November 30: Dissertation Defense – Patharaorn Patharakorn

Announcing

PhD in Second Language Studies Dissertation Defense

Patharaorn Patharakorn

Assessing interactional competence in a multiparty roleplay task: A mixed-methods study

Chair: James Dean Brown

Friday, November 30, 12:00 p.m.– 2:00 p.m.
Sakamaki Hall, B104

 

Abstract

In an effort to develop an assessment instrument in measuring interactional competence (IC) with a method that is congruent with the current research findings on IC and IC development (e.g., Hall, Hellermann, & Pekarek Doehler, 2011; Pekarek Doehler & Pochon-Berger, 2015), the present study investigated students’ performances on a multiparty roleplay on a task called Socializing. Using the sequential mixed methods design (Greene, 2007; Tashakkori & Teddlie, 2003), the study explored empirical evidence garnered through qualitative and quantitative research methods to test if the proposed rubric can provide a valid and reliable measurement of IC on this performance assessment task.

The participants of this study were 180 undergraduate engineering students at a university in Thailand who were taking an EFL course that targets social communication skills in professional contexts. Students were randomly grouped together and were asked to have a conversation for 10 minutes, in which they must introduce themselves as their character and try establishing business contacts for the companies. The data for this study included 34 video-recordings of the group roleplay performances.

Conversation analysis (Clift, 2016; Sacks, 1992; Schegloff, 2007; Sidnell & Stivers, 2013) was employed to identify comparable interactional activities and determine the interactional methods students utilized in carrying out those activities. The productive activities are self-introduction, work talk, business contact exchange, post-conference arrangement talk, and an interaction to bring about the termination of the roleplay performance. Three recipient actions include students’ management and display of their understanding, students’ management of alignment, and finally, their display of affiliative stance.

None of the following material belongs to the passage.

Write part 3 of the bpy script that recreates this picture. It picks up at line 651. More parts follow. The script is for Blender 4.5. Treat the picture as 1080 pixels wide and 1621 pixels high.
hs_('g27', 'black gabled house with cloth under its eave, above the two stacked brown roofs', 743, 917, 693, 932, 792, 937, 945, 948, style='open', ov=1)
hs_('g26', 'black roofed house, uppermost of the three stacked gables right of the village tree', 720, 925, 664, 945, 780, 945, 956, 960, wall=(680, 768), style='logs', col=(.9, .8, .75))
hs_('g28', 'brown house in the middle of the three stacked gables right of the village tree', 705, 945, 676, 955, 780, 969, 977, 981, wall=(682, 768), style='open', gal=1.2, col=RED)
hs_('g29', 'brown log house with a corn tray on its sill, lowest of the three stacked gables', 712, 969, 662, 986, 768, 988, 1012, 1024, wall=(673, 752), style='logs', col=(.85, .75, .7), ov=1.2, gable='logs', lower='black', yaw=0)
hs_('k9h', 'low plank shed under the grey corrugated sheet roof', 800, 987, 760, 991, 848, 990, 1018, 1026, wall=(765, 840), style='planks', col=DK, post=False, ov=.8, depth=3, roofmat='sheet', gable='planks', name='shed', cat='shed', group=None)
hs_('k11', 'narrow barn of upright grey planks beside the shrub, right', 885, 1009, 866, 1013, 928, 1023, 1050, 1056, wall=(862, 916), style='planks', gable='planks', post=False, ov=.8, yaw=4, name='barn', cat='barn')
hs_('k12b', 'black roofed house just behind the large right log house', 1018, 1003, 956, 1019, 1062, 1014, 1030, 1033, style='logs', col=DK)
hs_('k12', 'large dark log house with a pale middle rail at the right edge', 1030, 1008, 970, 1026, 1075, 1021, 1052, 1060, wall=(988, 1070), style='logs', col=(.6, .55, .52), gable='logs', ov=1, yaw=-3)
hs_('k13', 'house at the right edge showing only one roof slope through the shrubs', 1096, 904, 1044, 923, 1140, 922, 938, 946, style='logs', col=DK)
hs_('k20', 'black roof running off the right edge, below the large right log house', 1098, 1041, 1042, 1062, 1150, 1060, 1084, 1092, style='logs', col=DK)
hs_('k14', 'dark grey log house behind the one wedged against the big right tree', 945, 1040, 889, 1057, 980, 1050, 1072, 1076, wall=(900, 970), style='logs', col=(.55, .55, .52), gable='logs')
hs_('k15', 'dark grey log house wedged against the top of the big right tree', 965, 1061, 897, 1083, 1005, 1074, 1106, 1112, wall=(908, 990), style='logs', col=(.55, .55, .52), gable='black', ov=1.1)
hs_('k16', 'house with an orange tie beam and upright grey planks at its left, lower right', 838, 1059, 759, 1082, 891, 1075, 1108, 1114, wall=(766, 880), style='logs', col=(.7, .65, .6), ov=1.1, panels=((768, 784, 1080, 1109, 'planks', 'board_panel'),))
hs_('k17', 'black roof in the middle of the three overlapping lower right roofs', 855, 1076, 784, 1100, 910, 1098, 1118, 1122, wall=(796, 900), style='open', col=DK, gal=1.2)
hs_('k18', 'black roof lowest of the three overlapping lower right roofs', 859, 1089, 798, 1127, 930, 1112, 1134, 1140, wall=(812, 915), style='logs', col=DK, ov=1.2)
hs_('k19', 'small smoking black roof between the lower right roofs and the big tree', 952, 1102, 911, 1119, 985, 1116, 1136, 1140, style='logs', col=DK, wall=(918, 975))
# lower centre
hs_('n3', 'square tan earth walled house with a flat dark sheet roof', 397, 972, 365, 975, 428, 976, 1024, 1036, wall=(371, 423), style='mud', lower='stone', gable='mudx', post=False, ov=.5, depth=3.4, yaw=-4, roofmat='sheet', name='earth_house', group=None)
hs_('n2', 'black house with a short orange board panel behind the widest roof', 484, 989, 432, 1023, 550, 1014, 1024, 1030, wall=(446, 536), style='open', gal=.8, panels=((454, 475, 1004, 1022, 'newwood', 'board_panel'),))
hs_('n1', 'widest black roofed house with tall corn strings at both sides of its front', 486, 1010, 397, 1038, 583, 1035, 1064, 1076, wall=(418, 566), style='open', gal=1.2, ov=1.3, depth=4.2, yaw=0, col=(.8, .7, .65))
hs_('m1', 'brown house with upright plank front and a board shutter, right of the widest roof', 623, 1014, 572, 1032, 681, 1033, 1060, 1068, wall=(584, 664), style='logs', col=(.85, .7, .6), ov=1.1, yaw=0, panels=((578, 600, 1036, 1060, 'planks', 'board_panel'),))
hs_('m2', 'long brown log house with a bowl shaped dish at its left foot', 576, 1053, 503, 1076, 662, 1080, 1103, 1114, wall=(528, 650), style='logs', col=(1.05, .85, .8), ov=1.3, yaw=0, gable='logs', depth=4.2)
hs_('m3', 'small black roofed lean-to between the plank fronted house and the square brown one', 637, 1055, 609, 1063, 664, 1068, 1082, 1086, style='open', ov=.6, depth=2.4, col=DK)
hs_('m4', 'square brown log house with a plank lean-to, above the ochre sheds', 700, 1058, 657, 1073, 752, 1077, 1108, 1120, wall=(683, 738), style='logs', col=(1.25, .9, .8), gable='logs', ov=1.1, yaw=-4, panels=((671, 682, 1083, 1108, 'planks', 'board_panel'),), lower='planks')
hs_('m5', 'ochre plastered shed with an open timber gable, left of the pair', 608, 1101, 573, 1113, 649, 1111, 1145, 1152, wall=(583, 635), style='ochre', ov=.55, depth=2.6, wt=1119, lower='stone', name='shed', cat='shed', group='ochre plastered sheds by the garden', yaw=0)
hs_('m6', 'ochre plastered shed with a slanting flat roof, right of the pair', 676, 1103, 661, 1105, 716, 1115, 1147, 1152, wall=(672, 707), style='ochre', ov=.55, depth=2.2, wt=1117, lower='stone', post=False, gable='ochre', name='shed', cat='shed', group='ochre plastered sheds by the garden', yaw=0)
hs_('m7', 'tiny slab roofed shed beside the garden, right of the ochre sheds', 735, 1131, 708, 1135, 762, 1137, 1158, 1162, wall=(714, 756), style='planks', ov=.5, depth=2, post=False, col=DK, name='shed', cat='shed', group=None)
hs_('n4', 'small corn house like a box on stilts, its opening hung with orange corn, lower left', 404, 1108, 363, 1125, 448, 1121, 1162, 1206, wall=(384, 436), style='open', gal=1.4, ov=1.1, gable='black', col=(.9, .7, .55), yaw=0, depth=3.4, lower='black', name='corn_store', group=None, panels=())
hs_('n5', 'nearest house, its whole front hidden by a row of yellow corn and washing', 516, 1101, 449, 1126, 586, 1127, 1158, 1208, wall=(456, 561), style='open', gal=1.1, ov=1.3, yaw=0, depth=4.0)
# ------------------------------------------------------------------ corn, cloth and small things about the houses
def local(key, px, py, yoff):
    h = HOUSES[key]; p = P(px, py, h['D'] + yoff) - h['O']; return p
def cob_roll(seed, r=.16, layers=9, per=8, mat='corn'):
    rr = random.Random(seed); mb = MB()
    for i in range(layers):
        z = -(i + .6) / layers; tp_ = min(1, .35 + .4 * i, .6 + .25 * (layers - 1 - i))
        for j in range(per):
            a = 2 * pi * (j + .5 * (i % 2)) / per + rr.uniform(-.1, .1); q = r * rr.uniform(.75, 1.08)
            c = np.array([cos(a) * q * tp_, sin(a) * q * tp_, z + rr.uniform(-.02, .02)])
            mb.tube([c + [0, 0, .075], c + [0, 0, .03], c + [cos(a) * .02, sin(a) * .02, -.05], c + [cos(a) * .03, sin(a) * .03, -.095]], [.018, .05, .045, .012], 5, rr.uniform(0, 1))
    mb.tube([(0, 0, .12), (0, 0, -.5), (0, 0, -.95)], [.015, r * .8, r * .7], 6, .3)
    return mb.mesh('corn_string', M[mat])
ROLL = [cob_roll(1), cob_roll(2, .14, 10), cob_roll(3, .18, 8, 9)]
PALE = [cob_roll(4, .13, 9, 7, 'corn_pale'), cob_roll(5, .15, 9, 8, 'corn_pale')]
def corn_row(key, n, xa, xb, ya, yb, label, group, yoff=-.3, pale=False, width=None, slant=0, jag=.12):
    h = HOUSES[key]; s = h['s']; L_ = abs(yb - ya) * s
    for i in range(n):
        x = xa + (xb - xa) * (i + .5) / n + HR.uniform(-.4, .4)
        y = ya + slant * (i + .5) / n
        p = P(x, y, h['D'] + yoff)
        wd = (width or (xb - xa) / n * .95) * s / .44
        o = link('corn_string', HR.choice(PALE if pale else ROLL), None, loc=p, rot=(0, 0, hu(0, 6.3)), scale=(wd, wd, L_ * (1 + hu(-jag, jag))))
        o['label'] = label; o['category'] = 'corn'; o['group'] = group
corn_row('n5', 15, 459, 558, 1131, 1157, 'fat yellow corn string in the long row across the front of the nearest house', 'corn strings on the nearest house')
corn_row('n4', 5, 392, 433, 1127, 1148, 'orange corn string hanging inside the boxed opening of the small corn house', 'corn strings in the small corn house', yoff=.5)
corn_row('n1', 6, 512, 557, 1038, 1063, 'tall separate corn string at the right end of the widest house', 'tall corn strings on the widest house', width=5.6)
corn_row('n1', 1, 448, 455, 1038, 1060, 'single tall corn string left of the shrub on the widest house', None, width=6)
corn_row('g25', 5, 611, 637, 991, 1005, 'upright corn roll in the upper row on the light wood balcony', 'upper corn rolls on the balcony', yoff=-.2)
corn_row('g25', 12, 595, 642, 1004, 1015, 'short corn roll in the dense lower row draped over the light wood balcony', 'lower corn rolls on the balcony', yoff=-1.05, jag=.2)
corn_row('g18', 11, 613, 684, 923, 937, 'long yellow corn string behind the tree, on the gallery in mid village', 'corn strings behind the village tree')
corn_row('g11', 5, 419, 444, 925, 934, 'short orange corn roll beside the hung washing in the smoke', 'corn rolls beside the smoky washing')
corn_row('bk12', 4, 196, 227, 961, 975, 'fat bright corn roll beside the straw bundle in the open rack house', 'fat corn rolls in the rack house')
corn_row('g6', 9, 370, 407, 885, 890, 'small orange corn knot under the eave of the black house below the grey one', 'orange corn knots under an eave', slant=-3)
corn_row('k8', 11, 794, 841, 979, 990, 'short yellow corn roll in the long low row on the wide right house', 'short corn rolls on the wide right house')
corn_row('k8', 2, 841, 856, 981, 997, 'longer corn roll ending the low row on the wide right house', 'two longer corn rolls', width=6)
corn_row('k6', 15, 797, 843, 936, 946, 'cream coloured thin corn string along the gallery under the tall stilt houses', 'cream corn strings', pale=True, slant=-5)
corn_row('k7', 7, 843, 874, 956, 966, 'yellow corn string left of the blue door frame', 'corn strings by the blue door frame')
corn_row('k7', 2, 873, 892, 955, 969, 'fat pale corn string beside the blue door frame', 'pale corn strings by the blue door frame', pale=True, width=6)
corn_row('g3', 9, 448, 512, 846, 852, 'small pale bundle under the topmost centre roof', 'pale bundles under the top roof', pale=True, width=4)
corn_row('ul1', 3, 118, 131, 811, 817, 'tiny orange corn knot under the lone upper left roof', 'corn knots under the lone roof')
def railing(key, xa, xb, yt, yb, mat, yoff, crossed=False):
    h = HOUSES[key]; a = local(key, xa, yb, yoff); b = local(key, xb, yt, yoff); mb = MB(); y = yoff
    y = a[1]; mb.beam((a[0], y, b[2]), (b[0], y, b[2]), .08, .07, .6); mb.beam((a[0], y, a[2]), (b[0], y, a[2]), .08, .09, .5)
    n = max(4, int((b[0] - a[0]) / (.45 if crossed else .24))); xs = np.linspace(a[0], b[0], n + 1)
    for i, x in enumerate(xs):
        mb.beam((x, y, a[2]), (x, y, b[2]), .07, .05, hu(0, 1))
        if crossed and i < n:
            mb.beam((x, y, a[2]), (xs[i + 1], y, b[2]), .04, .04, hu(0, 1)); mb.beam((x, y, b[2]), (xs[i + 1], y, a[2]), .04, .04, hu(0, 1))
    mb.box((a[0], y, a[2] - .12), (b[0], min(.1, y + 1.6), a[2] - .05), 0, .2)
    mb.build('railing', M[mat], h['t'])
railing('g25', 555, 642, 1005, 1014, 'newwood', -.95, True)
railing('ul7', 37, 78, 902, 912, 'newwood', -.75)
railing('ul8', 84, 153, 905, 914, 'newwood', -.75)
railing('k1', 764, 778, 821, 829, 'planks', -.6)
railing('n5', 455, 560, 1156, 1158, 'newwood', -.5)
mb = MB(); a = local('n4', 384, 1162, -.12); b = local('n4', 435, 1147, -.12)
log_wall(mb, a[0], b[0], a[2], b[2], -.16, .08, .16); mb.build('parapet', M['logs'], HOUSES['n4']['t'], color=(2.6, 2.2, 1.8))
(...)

Six raters from various teaching and training backgrounds were recruited to apply the proposed rubric in evaluating the students’ IC on the eight items, combining both productive and recipient actions. The Many-Faceted Rasch Measurement (Linacre, 1989) with the Partial Credit Scoring model (Masters, 1982) provided integrated measurement reports of the rating practice. The findings revealed that students’ ability on this IC construct mostly exceed the difficulty of the Socializing task. Self-introduction and understanding display had been identified as the two easiest items, followed by alignment display, work talk, affiliation display, activity termination, making post-conference arrangements, and bringing up contact exchange, respectively. The analysis also suggested that most raters were reliable in applying the rating scale, though they demonstrated a higher degree of uniformity in evaluating productive activities compared to their ratings of recipient actions. Overall, the mixed methods research design is seen to have provided a much-needed framework in this process of exploring the validity evidence of the proposed rubric in assessing IC for the multiparty roleplay performances on the socializing task.

 

References

Clift, R. (2016). Conversation analysis. Cambridge: Cambridge University Press.

Greene, J. C. (2007). Mixed methods in social inquiry. San Francisco, CA: Jossey-Bass.

Hall, J. K., Hellermann, J., & Pekarek Doehler, S. (2011). L2 interactional competence and development. Bristol: Multilingual Matters.

Linacre, J. M. (1989). Many-faceted Rasch measurement. Chicago, IL: MESA Press.

Masters, G. N. (1982). A Rasch model for partial credit scoring. Psychometrika, 47, 149-174.

Pekarek Doehler, S., & Pochon-Berger, E. (2015). The development pf L2 interactional competence: evidence from turn-taking organization, sequence organization, repair organization and preference organization. In T. Cadierno & S. W. Eskildsen (Eds.), Usage-based perspectives on second language learning. Berlin, Boston: De Gruyter Mouton.

Sacks, H. (1992). Lectures on conversation (Vol. 2). Oxford: Blackwell.

Schegloff, E. A. (2007). Sequence organization in interaction: A primer in conversation analysis. Cambridge: Cambridge University Press.

Sidnell, J., & Stivers, T. (Eds.). (2013). The handbook of conversation analysis. West Sussex, UK: Wiley-Blackwell.

Tashakkori, A., & Teddlie, C. (2003). The past and the future of mixed methods research: From data triangulation to mixed methods in social and behavioral research. In A. Tashakkori & C. Teddlie (Eds.), Handbook of mixed methods in social and behavioral research. Thousand Oaks, California: Sage.